Ya habiendo llegado a la cima, al año siguiente le tocaba mantenerse. Con la presión del campeón en sus hombros, sacó la cara. Esta vez lo hizo en su peso y demostrando que ya no era solo un fajador que buscaba el cuerpo a cuerpo confiado en su pegada granítica. “Hice dos eliminatorias, las gané las dos por knock-out, llegué a la final y gané por knock-out en el segundo round también. Pegué, pegué, pegué. No paré nunca. Él me iba a pegar y yo me echaba para atrás para esquivar el golpe y me metía de nuevo a pegar”, cuenta.

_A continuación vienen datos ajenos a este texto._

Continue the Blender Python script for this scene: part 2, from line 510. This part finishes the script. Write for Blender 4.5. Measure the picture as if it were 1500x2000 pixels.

Canales, con las palabras apelotonándosele en la garganta, afirma que quiere seguir sumando experiencia como amateur, pero ya mira al profesionalismo. Cree que pronto lo van a llamar a la selección chilena y piensa en ir a un campamento a Estado Unidos. Sus sueños, sin embargo, se suspendieron momentáneamente cuando se enteró que iba a ser papá. Pensó que iba a tener que dejar de boxear para trabajar y estudiar. Estuvo cuatro meses fuera. Las manos le picaban por volver, hasta que no se resistió. Volvió, hizo una pelea y ganó. Sabe muy bien lo que se juegan los boxeadores cuando se suben al ring, sabe lo que puede perder. Su hijo, Yosef, es la motivación para prepararse mejor.
“Como que la vida en sí no te pertenece. Eres tú, pero también tienes que cuidar a tu hijo. Estás corriendo el riesgo de que te pase algo feo y dejar a tu hijo tirado. No sería lindo, pero para eso me entreno, me cuido harto, no soy de carretear, no me gusta tomar”, dice el boxeador.
Fabián tiene que ir a cortar leña. La plata nunca les sobra a los boxeadores. Estuvo estudiando para ser técnico deportivo y, pese al enojo de su mamá, lo terminó dejando para dedicarse solo al boxeo. Lo cuenta con una sonrisa entrecortada. “Me estoy jugando todas las cartas en el boxeo por seguir mis sueños”.